Required future principal payments of the Notes as of September 30, 2019 are as follows:

Year Ending September 30:

2020

$

-

2021

100,000 

2022

-

2023

-

2024

75,000 

Thereafter

650,080 

$

825,080 

Certain financial and other covenants under Woodward’s debt agreements contain customary restrictions on the operation of its business. Management believes that Woodward was in compliance with the covenants under the long-term debt agreements at September 30, 2019.

Debt Issuance Costs

Amounts recognized as interest expense from the amortization of debt issuance costs were $1,094 in fiscal year 2019, $1,256 in fiscal year 2018, and $1,130 in fiscal year 2017. Unamortized debt issuance costs associated with the Notes of $2,478 as of September 30, 2019 and $2,895 as of September 30, 2018 were recorded as a reduction in “Long-term debt, less current portion” in the Consolidated Balance Sheets.

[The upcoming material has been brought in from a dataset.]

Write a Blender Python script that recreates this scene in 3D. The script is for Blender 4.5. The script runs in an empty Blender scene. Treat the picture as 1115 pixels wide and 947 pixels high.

In connection with the Amended and Restated Revolving Credit Agreement, Woodward incurred $2,238 in debt issuance costs, which are deferred and are being amortized using the straight-line method over the life of the agreement. As of June 19, 2019, the date the Amended and Restated Revolving Credit Agreement was entered into, Woodward had $802 of deferred debt issuance costs remaining that were incurred in connection with the then existing revolving credit agreement, which have been combined with the deferred debt issuance costs associated with the Amended and Restated Revolving Credit Agreement and are being amortized using the straight-line method over the life of the Amended and Restated Revolving Credit Agreement. Unamortized debt issuance costs of $2,840 associated with these revolving credit agreements as of September 30, 2019 and $1,385 as of September 30, 2018 were recorded as “Other assets” in the Consolidated Balance Sheets. Amortization of debt issuance costs is included in operating activities in the Consolidated Statements of Cash Flows.